>>>

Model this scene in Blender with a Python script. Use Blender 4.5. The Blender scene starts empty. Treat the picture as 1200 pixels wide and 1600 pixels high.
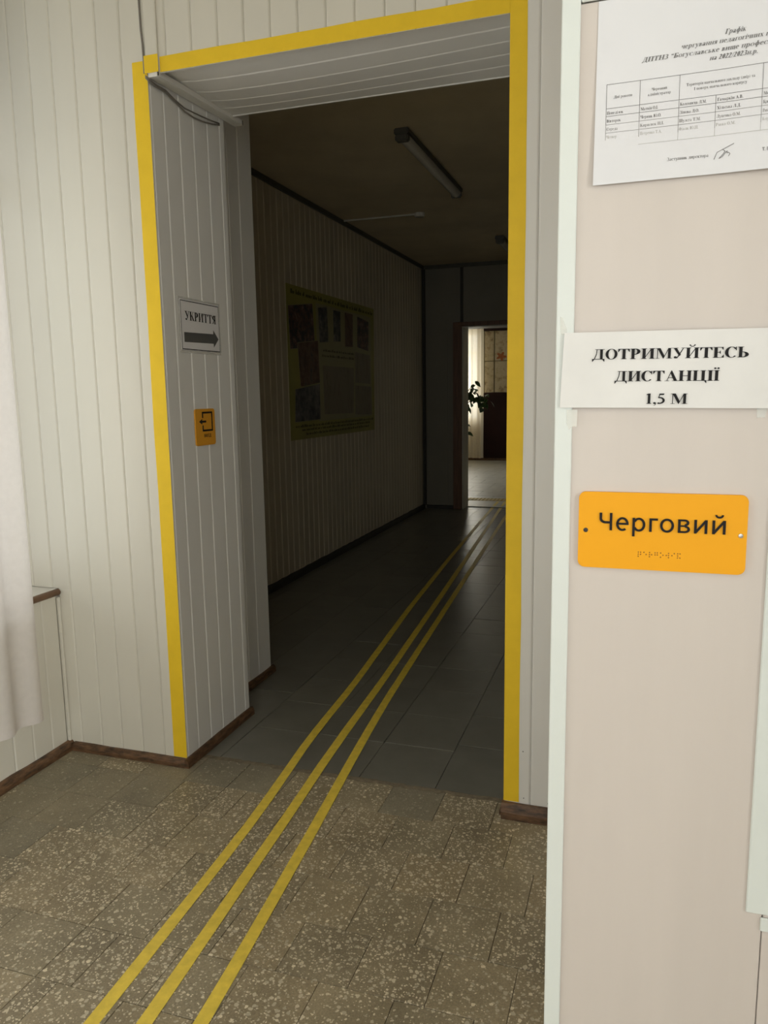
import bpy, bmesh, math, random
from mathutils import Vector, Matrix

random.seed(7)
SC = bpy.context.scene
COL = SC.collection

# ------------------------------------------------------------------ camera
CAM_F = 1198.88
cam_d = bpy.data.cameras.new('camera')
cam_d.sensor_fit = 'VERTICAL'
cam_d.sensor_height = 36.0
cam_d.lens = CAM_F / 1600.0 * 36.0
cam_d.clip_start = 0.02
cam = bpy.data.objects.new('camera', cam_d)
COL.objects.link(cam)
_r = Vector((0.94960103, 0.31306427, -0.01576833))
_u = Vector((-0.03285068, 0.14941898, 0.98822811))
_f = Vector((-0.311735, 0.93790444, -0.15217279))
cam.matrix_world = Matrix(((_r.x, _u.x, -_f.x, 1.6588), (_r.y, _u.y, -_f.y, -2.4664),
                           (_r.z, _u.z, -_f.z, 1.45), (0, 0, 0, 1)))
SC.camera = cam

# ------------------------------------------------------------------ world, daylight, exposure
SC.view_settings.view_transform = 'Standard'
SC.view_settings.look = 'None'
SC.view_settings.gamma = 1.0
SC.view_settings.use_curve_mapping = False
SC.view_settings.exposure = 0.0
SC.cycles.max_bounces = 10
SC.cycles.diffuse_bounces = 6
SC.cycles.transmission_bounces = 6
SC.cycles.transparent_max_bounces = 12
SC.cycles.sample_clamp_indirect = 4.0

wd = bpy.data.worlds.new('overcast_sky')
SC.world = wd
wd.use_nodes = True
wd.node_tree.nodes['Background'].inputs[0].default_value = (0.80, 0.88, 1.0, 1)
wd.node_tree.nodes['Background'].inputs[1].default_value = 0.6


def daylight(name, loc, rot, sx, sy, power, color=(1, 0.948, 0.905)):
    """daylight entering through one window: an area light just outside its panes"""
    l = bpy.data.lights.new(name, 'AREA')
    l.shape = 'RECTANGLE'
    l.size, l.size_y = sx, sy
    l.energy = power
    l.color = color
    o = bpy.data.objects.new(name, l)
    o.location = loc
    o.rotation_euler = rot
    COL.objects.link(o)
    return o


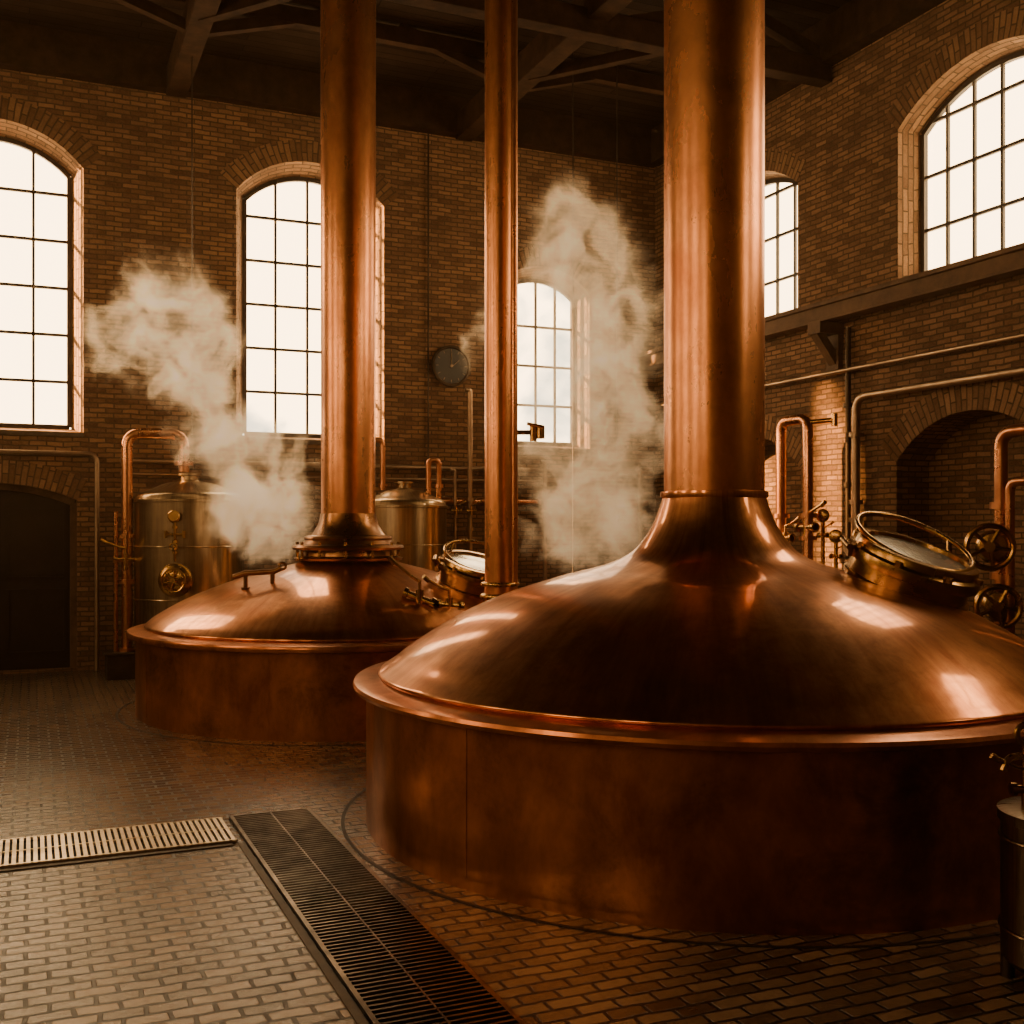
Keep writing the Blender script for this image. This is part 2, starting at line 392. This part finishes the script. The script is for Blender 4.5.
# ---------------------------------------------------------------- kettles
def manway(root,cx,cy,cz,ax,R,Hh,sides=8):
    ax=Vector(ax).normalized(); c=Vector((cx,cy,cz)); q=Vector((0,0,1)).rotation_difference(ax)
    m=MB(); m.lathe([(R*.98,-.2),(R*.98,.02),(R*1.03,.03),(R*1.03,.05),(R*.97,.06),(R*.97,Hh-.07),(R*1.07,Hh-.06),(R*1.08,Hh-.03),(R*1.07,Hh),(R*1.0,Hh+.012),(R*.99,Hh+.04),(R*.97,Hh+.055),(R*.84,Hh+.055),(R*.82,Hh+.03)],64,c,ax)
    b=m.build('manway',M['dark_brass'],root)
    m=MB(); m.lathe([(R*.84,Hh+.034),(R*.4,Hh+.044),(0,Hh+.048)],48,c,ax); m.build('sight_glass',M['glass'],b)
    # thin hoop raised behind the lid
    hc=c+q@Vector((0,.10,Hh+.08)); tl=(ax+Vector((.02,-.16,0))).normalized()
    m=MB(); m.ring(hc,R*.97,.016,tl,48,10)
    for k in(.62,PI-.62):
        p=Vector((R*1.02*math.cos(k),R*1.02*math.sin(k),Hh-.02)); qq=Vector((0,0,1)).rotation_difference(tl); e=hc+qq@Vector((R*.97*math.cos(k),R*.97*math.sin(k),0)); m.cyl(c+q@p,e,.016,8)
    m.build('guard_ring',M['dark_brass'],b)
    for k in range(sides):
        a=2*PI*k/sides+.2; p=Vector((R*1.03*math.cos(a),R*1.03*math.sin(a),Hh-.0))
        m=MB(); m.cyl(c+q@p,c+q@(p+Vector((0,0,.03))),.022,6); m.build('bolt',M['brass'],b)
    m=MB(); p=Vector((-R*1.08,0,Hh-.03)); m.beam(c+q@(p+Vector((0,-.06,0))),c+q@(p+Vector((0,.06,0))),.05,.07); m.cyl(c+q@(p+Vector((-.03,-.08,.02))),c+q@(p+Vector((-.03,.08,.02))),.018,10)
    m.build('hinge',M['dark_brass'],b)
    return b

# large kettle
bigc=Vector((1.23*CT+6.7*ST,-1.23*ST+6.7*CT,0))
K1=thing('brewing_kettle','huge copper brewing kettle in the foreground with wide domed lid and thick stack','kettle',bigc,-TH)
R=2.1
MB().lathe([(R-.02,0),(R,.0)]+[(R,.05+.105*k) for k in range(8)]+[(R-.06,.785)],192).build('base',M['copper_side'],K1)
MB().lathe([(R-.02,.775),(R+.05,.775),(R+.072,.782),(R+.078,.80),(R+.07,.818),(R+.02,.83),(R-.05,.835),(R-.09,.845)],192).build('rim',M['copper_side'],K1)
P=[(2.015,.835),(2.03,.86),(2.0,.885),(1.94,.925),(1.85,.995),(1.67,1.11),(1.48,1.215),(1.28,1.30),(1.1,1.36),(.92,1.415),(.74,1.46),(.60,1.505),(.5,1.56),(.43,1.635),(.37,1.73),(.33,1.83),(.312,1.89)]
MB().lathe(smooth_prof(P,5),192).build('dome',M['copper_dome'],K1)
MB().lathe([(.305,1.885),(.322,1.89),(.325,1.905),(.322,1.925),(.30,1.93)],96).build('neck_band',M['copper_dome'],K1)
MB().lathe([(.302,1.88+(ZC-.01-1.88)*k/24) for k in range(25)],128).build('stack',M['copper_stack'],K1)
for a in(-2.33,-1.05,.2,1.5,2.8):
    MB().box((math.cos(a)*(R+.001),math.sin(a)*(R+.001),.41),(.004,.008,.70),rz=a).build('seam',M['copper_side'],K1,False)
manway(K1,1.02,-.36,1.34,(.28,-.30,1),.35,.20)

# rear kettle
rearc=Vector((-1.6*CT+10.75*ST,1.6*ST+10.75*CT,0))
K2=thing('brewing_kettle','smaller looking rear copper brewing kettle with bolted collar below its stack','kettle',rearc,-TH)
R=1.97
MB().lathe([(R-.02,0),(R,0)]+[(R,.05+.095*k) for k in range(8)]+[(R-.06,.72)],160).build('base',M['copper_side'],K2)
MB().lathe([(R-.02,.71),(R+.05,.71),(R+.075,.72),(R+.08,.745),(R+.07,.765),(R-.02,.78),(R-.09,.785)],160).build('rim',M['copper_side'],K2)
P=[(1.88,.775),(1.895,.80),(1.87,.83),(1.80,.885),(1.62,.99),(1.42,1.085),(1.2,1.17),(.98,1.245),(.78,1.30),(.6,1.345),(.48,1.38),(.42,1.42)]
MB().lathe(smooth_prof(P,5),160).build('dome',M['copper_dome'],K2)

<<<

**Your task:** Leave out the pictures, and give all the records again exactly.

**Written solution:**
Model this scene in Blender with a Python script. Use Blender 4.5. The Blender scene starts empty. Treat the picture as 1200 pixels wide and 1600 pixels high.
import bpy, bmesh, math, random
from mathutils import Vector, Matrix

random.seed(7)
SC = bpy.context.scene
COL = SC.collection

# ------------------------------------------------------------------ camera
CAM_F = 1198.88
cam_d = bpy.data.cameras.new('camera')
cam_d.sensor_fit = 'VERTICAL'
cam_d.sensor_height = 36.0
cam_d.lens = CAM_F / 1600.0 * 36.0
cam_d.clip_start = 0.02
cam = bpy.data.objects.new('camera', cam_d)
COL.objects.link(cam)
_r = Vector((0.94960103, 0.31306427, -0.01576833))
_u = Vector((-0.03285068, 0.14941898, 0.98822811))
_f = Vector((-0.311735, 0.93790444, -0.15217279))
cam.matrix_world = Matrix(((_r.x, _u.x, -_f.x, 1.6588), (_r.y, _u.y, -_f.y, -2.4664),
                           (_r.z, _u.z, -_f.z, 1.45), (0, 0, 0, 1)))
SC.camera = cam

# ------------------------------------------------------------------ world, daylight, exposure
SC.view_settings.view_transform = 'Standard'
SC.view_settings.look = 'None'
SC.view_settings.gamma = 1.0
SC.view_settings.use_curve_mapping = False
SC.view_settings.exposure = 0.0
SC.cycles.max_bounces = 10
SC.cycles.diffuse_bounces = 6
SC.cycles.transmission_bounces = 6
SC.cycles.transparent_max_bounces = 12
SC.cycles.sample_clamp_indirect = 4.0

wd = bpy.data.worlds.new('overcast_sky')
SC.world = wd
wd.use_nodes = True
wd.node_tree.nodes['Background'].inputs[0].default_value = (0.80, 0.88, 1.0, 1)
wd.node_tree.nodes['Background'].inputs[1].default_value = 0.6


def daylight(name, loc, rot, sx, sy, power, color=(1, 0.948, 0.905)):
    """daylight entering through one window: an area light just outside its panes"""
    l = bpy.data.lights.new(name, 'AREA')
    l.shape = 'RECTANGLE'
    l.size, l.size_y = sx, sy
    l.energy = power
    l.color = color
    o = bpy.data.objects.new(name, l)
    o.location = loc
    o.rotation_euler = rot
    COL.objects.link(o)
    return o


Keep writing the Blender script for this image. This is part 2, starting at line 392. This part finishes the script. The script is for Blender 4.5.
# ---------------------------------------------------------------- kettles
def manway(root,cx,cy,cz,ax,R,Hh,sides=8):
    ax=Vector(ax).normalized(); c=Vector((cx,cy,cz)); q=Vector((0,0,1)).rotation_difference(ax)
    m=MB(); m.lathe([(R*.98,-.2),(R*.98,.02),(R*1.03,.03),(R*1.03,.05),(R*.97,.06),(R*.97,Hh-.07),(R*1.07,Hh-.06),(R*1.08,Hh-.03),(R*1.07,Hh),(R*1.0,Hh+.012),(R*.99,Hh+.04),(R*.97,Hh+.055),(R*.84,Hh+.055),(R*.82,Hh+.03)],64,c,ax)
    b=m.build('manway',M['dark_brass'],root)
    m=MB(); m.lathe([(R*.84,Hh+.034),(R*.4,Hh+.044),(0,Hh+.048)],48,c,ax); m.build('sight_glass',M['glass'],b)
    # thin hoop raised behind the lid
    hc=c+q@Vector((0,.10,Hh+.08)); tl=(ax+Vector((.02,-.16,0))).normalized()
    m=MB(); m.ring(hc,R*.97,.016,tl,48,10)
    for k in(.62,PI-.62):
        p=Vector((R*1.02*math.cos(k),R*1.02*math.sin(k),Hh-.02)); qq=Vector((0,0,1)).rotation_difference(tl); e=hc+qq@Vector((R*.97*math.cos(k),R*.97*math.sin(k),0)); m.cyl(c+q@p,e,.016,8)
    m.build('guard_ring',M['dark_brass'],b)
    for k in range(sides):
        a=2*PI*k/sides+.2; p=Vector((R*1.03*math.cos(a),R*1.03*math.sin(a),Hh-.0))
        m=MB(); m.cyl(c+q@p,c+q@(p+Vector((0,0,.03))),.022,6); m.build('bolt',M['brass'],b)
    m=MB(); p=Vector((-R*1.08,0,Hh-.03)); m.beam(c+q@(p+Vector((0,-.06,0))),c+q@(p+Vector((0,.06,0))),.05,.07); m.cyl(c+q@(p+Vector((-.03,-.08,.02))),c+q@(p+Vector((-.03,.08,.02))),.018,10)
    m.build('hinge',M['dark_brass'],b)
    return b

# large kettle
bigc=Vector((1.23*CT+6.7*ST,-1.23*ST+6.7*CT,0))
K1=thing('brewing_kettle','huge copper brewing kettle in the foreground with wide domed lid and thick stack','kettle',bigc,-TH)
R=2.1
MB().lathe([(R-.02,0),(R,.0)]+[(R,.05+.105*k) for k in range(8)]+[(R-.06,.785)],192).build('base',M['copper_side'],K1)
MB().lathe([(R-.02,.775),(R+.05,.775),(R+.072,.782),(R+.078,.80),(R+.07,.818),(R+.02,.83),(R-.05,.835),(R-.09,.845)],192).build('rim',M['copper_side'],K1)
P=[(2.015,.835),(2.03,.86),(2.0,.885),(1.94,.925),(1.85,.995),(1.67,1.11),(1.48,1.215),(1.28,1.30),(1.1,1.36),(.92,1.415),(.74,1.46),(.60,1.505),(.5,1.56),(.43,1.635),(.37,1.73),(.33,1.83),(.312,1.89)]
MB().lathe(smooth_prof(P,5),192).build('dome',M['copper_dome'],K1)
MB().lathe([(.305,1.885),(.322,1.89),(.325,1.905),(.322,1.925),(.30,1.93)],96).build('neck_band',M['copper_dome'],K1)
MB().lathe([(.302,1.88+(ZC-.01-1.88)*k/24) for k in range(25)],128).build('stack',M['copper_stack'],K1)
for a in(-2.33,-1.05,.2,1.5,2.8):
    MB().box((math.cos(a)*(R+.001),math.sin(a)*(R+.001),.41),(.004,.008,.70),rz=a).build('seam',M['copper_side'],K1,False)
manway(K1,1.02,-.36,1.34,(.28,-.30,1),.35,.20)

# rear kettle
rearc=Vector((-1.6*CT+10.75*ST,1.6*ST+10.75*CT,0))
K2=thing('brewing_kettle','smaller looking rear copper brewing kettle with bolted collar below its stack','kettle',rearc,-TH)
R=1.97
MB().lathe([(R-.02,0),(R,0)]+[(R,.05+.095*k) for k in range(8)]+[(R-.06,.72)],160).build('base',M['copper_side'],K2)
MB().lathe([(R-.02,.71),(R+.05,.71),(R+.075,.72),(R+.08,.745),(R+.07,.765),(R-.02,.78),(R-.09,.785)],160).build('rim',M['copper_side'],K2)
P=[(1.88,.775),(1.895,.80),(1.87,.83),(1.80,.885),(1.62,.99),(1.42,1.085),(1.2,1.17),(.98,1.245),(.78,1.30),(.6,1.345),(.48,1.38),(.42,1.42)]
MB().lathe(smooth_prof(P,5),160).build('dome',M['copper_dome'],K2)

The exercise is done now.